Windows 7 and Virtualisation

Yesterday I left a comment on a post over on istartedsomthing.  The post was about a job advert for developers to work on virtual hard disks, and it’s implications for Windows 7 functionality.

There seems to be quite a bit of focus on this line from the advert:

"Consider the simplicity of backup using a VHD, or the portability of a virtual disk backed by a single file."

Whilst that’s all very nice, for me the real interesting quote is this:

"Imagine being able to mount a VHD on any Windows machine, do some offline servicing and then boot from that same VHD. Or perhaps, taking an existing VHD you currently use within Virtual Server and boost performance by booting natively from it."

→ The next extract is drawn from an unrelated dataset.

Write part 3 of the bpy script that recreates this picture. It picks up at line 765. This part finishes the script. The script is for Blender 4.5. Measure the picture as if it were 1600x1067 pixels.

Specifically the last bit. 

If the intention is to include the ability to boot from a VHD, this implies that the platform will be built around, or at least support, a hypervisor like Hyper-V.

Of course this may be a focus for a future server version of Windows 7, but if included in the desktop as well it could make virtual desktops (VDI) and blade workstations a much more appealing prospect for the future. 

Imagine running an office full of desktop machines.  The low end requirements could be met using VM’s hosted on large servers, say 20-30 per server, presented to the user by a thin client.  If a user has a more complex requirement, you could simply move that VM to a dedicated blade workstation.  Hopefully that would use the same thin client and be pretty transparent to the end user – perhaps even VMotion style transparent.  If the user then needs to move office or go mobile just copy their VM to a remote server/blade, or to a standard desktop or laptop. 

It would need some good management tools but it could be quite a nice solution.